In this set of descriptive set theory's notes, page $10,$ the author has the following lemma.
Lemma $3.4$ If $X$ is a Polish space (separable completely metrizable) and $U$ is an open subset of $X,$ then $U$ (with the subspace topology) is a Polish space.
In his proof, he let $d$ be a complete metric on $X$ such that $d$ is compatible with the topology on $X$ and $d<1.$ Then he proceed to define $$\hat{d}(x,y) = d(x,y) + \bigg| \frac{1}{d(x,X\setminus U)} - \frac{1}{d(y,X\setminus U)} \bigg|,$$ where $x,y\in U$ and $$d(x,X\setminus U) = \inf_{z\in X\setminus U} d(x,z).$$ Then the author proceed to show that $\hat{d}$ and $d$ generate the same topology and $\hat{d}$ is complete in $U.$
Question: What is a motivation and geometric intuition behind the metric $\hat{d}?$
I notice that Cauchy sequence with respect to $\hat{d}$ must be Cauchy with respect to $d,$ but not the converse.

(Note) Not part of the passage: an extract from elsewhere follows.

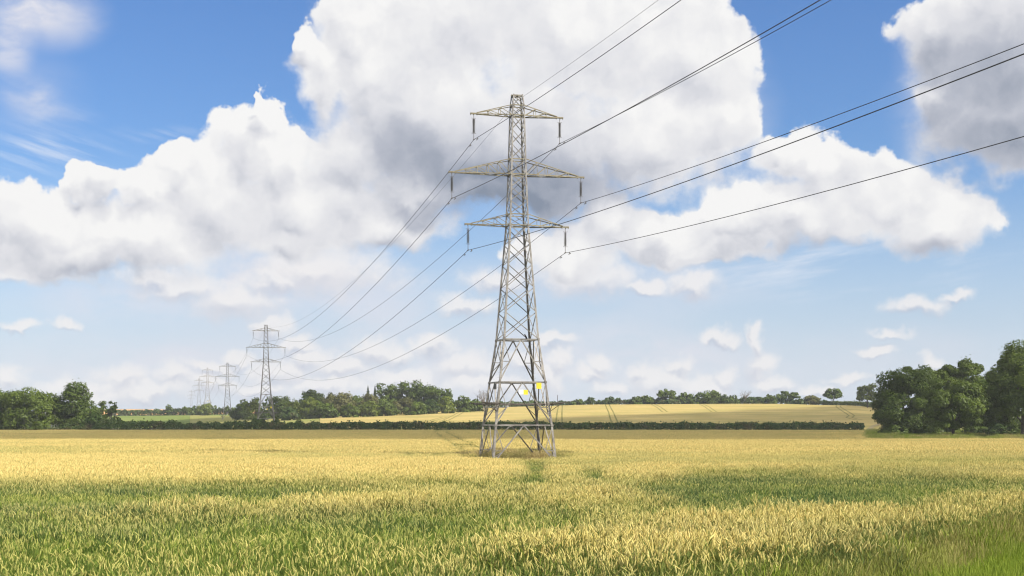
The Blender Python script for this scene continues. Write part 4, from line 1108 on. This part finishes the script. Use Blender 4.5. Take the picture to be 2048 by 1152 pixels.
# grass verge in the near right corner
x, y = field_points(5, 60, .23, .40); vs = verge_side(x, y); k = (vs > -.25) & (y < 8 + 60*np.ones_like(y)); x, y, vs = x[k], y[k], vs[k]
kk = rng.random(len(x)) < .9; x, y, vs = x[kk], y[kk], vs[kk]
wn = vnoise(x, y, .9, 21)
seedy = vs + .40*wn < .20 + .022*y
kn = np.where(seedy, rng.integers(31, 34, len(x)), rng.integers(27, 31, len(x)))
rp = np.where(seedy, rng.uniform(.0, .65, len(x)), np.clip(.02 + .12*wn, 0, .4))
tag(scatter('grass', x, y, kn, rng.uniform(.8, 1.2, len(x)), rp), 'mown green grass verge with a brownish seeding edge in the near right corner', 'grass', kind='stuff')
# rank dry grass left standing round the pylon feet
a = rng.uniform(0, 6.28, 2100); q = np.sqrt(rng.random(2100)); x = GX + np.cos(a)*q*5.2; y = GY - 7 + np.sin(a)*q*21.5
k = ~((np.abs(x - GX) > 5.9))
x, y = x[k], y[k]
tag(scatter('long_grass', x, y, rng.integers(34, 37, len(x)), np.where(y < GY + 1, rng.uniform(.42, .68, len(x)), rng.uniform(.8, 1.3, len(x)))*(1 + .25*vnoise(x, y, .8, 51)), np.clip(.70 + .3*vnoise(x, y, .6, 52), 0, 1)), 'rank brown grass standing round the feet of the tall pylon', 'grass', kind='stuff')
x = rng.uniform(bx(1735, 1), .42, 2600); y = rng.uniform(206, 330, 2600); x = x*y
tag(scatter('rough_grass', x, y, rng.integers(34, 37, len(x)), rng.uniform(.8, 1.7, len(x)), np.clip(rng.normal(.25, .3, len(x)), 0, 1)), 'rough unmown grass below the right hand grove', 'grass', kind='stuff')

# ------------------------------------------------------------------ the bird
h = hw(9.56)
lp = lerp(cp(0, 9.56), cp(1, 9.56), .63); ca, sa = math.cos(ALPHA), math.sin(ALPHA)
make_bird((PY[0][0] + lp[0]*ca - lp[1]*sa, PY[0][1] + lp[0]*sa + lp[1]*ca, PY[0][2] + 9.56 + .0), R(120))

# ------------------------------------------------------------------ the cumulus overhead whose shadow lies across the hedge
FOOT = [(-190, 196), (-60, 196), (60, 194), (56, 262), (90, 318), (200, 335), (270, 690), (165, 706), (113, 615), (74, 560), (33, 520), (0, 470), (-40, 425), (-62, 425), (-84, 450), (-130, 455), (-122, 372), (-97, 345), (-96, 322), (-190, 318)]
def inside(x, y, poly):
    c = np.zeros(len(x), bool); j = len(poly) - 1
    for i in range(len(poly)):
        (xi, yi), (xj, yj) = poly[i], poly[j]
        c ^= ((yi > y) != (yj > y)) & (x < (xj - xi)*(y - yi)/(yj - yi + 1e-9) + xi); j = i
    return c
def edge_dist(x, y, poly):
    dm = np.full(len(x), 1e9)
    for (xa, ya), (xb, yb) in zip(poly, poly[1:] + poly[:1]):
        vx, vy = xb - xa, yb - ya; tt = np.clip(((x - xa)*vx + (y - ya)*vy)/(vx*vx + vy*vy), 0, 1)
        dm = np.minimum(dm, np.hypot(x - xa - tt*vx, y - ya - tt*vy))
    return dm
mcl, t, out = new_mat('cloud_white'); t.put(out.inputs[0], t.n('ShaderNodeMixShader', {0: .89, 1: t.n('ShaderNodeBsdfDiffuse', {'Color': (.9, .9, .92)}), 2: t.n('ShaderNodeBsdfTransparent')})); M['cloud'] = mcl
FOOT2 = [(-215, 545), (-110, 560), (-84, 640), (-110, 715), (-190, 740), (-250, 690)]  # outline of an unseen second cloud, added to darken the slim pylon
def make_cloud(FOOT, label):
    gx, gy = np.meshgrid(np.arange(-260, 300, 7.), np.arange(180, 760, 7.)); gx, gy = gx.ravel(), gy.ravel()
    k = inside(gx, gy, FOOT); gx, gy = gx[k], gy[k]; ed = edge_dist(gx, gy, FOOT)
    Hc = 480.; sh_ = Hc/S.z
    cb_ = MB(); import bmesh
    bm = bmesh.new(); bmesh.ops.create_icosphere(bm, subdivisions=2, radius=1); ico = np.array([v.co[:] for v in bm.verts]); icf = np.array([[v.index for v in f.verts] for f in bm.faces]); bm.free()
    order = rng.permutation(len(gx)); got = []
    for i in order:
        if ed[i] < 6.5: continue
        if any((gx[i]-a)**2 + (gy[i]-b)**2 < (.62*c_)**2 for a, b, c_ in got): continue
        got.append((gx[i], gy[i], min(ed[i] + 1.5, 34)))
    for a, b, c_ in got:
        p = np.array([a, b, -2.]) + np.array(S)*sh_
        cb_.add(ico*np.array([1, 1, .62])*c_*(1 + .08*rng.normal(size=(len(ico), 1))) + p + np.array([0, 0, rng.uniform(-1, 1)*4]), icf)
    tag(cb_.build('cloud', M['cloud'], None, True), label, 'cloud', kind='structure')
make_cloud(FOOT, 'broad white cloud overhead that shades the hedge and the far wheat')
make_cloud(FOOT2, 'smaller white cloud added out of view to shade the slim pylon')

# ------------------------------------------------------------------ haze
if HAZE:
    hz = MB(); hz.box((0, 855, 18), (3100, 2580, 58)); ho = hz.build('haze', [])
    m, t, out = new_mat('summer_haze')
    pv = t.n('ShaderNodeVolumePrincipled', {'Color': (.95, .98, 1.), 'Density': HAZE, 'Anisotropy': .0})
    t.put(out.inputs['Volume'], pv); ho.data.materials.append(m); tag(ho, kind='stuff')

So I am thinking that $\hat{d}$ 'throw away' some Cauchy sequences with respect to $d$ which do not converge in $U.$ But how do we know we have 'thrown ' all such Cauchy sequences? Particularly, how does the term $$\bigg| \frac{1}{d(x,X\setminus U)} - \frac{1}{d(y,X\setminus U)} \bigg|$$ ensure all 'survive' Cauchy sequences do converge in $U?$
(*). The intuition is that for the metric $\hat d$ on $U$ the set $X$ \ $U$ is infinitely far away in this sense: A $d$-Cauchy sequence of members of $U$ that converges to a member of $X$ \ $U$ is $\hat d$-unbounded and therefore not a $\hat d$- Cauchy sequence. But any $d$-Cauchy sequence of members of $U$ that converges to a member $x$ of $U$ is also $\hat d$-convergent to $x$ because $d|_U$ and $\hat d$ generate the same topology on $U$. (See (***) below).
Furthermore a $\hat d$-Cauchy sequence $S$ is also a $d$-Cauchy sequence because $\hat d \geq d$, so $S$ is $d$-convergent to some $x\in X$. By the above paragraph, $x\in U$. So $S$ must be $\hat d$-convergent to $x$ because equivalent metrics have the same set of convergent sequences.
(**). I don't think it is necessary in the Q that $d<1.$
Examine the example with $X=\Bbb R$ and $d(x,y)=|x-y|$ and $U=\Bbb R^+.$
(***). Theorem: If $(U,d)$ and $(V,e)$ are metric spaces and $f:U\to V$ is continuous then $\hat d(x,y)=d(x,y)+e(f(x),f(y))$ is a metric on $U$ equivalent to $d.$ (That is, $d$ and $\hat d$ generate the same topology.)
This is useful for various constructions, particularly with $Y=\Bbb R$ and $e(c,d)=|c-d|.$ In the Q we use $f(x)=d(x, X$ \ $U)^{-1}.$
(****). The more general result is that if $Y$ is a subspace of a completely metrizable space $X$ then $Y$ is completely metrizable iff $Y$ is $G_{\delta}$ in $X.$ And this can be extended a little: (I). If $Y$ is a completely metrizable subspace of the metric space $X$ then $Y$ is $G_{\delta}$ in $X.$ (II). If $X$ is a Hausdorff space and $F$ is a countable (i.e. finite or countably infinite) family of completely metrizable subspaces of $X$ then $\cap F$ is completely metrizable.